Although the coronation ceremony is more than a millennium old, the version in use for the past 700 years derives from the crowning of Edward II, later set out in a manual called the Liber Regalis. In pre-Reformation times the coronation took place in the context of a Mass, traces of which can still be detected in the modern usage. From the crowning of Elizabeth I a more Protestant style was introduced.
The coronation stands outside time, as an historic ritual. “Modernising” it would be an absurdity. The question might also be asked: why would the man whose heroic efforts saved Dumfries House, who created Poundbury as an assertion of the continuing relevance of traditional architecture and has championed similar values over decades wish to vandalise the sacring rite of Britain’s kings?
Behind even the most traditional performance of the coronation ritual lurks an uncomfortable reality. Since 1688 Britain has been a crowned republic. Behind the religious trappings, we have a Parliamentary Monarchy. At the so-called Glorious Revolution the “apostolic succession”, so to speak, of the monarchy was violently broken.

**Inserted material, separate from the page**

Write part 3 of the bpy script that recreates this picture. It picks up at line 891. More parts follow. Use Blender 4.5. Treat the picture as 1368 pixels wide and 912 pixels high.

That disruption was cushioned for the first quarter of a century by Parliament successively imposing two daughters of James II on the throne who, though usurpers, preserved at least an illusion of dynastic continuity.
In 1714, however, that illusion was shattered by the implementation of the Act of Settlement, a statute so controversial it had passed the House of Commons in 1701 by a majority of just one vote (118-117), that leapfrogged over the first 53 people and six European dynasties in rightful line of succession to the throne, on grounds of Catholicism, and imposed George I, the 54th in line, as king. In 1903 the Marquis de Ruvigny, a distinguished genealogist, calculated that by then 6,039 individuals had been excluded from the succession, of whom 858 were then alive, making Edward VII 859th in line for the throne he occupied.
With a title as precarious as that, the House of Windsor needs all the Anglican ceremonial it can command to present an appearance of legitimacy. And if the King is in the mood to hand out reparations for slavery and past misdeeds, he might consider allocating a tidy sum to the Catholic Church in reparation for all the beautiful abbeys destroyed at the Dissolution, which also created a criminal class of unsupported paupers, from the Reformation, possibly down to Dickensian times.
While we rightly pride ourselves on the glorious heritage that is our Monarchy, the ultimate embodiment of the nation, in dynastic terms there are certain historical inconsistencies that will not bear excessive scrutiny. The Coronation is the intermittent event that renews and celebrates the monarchy over generations: it is best left unchanged. Let it be an occasion of unapologetic and unrestrained pomp and pageantry. Vivat Rex in aeternum!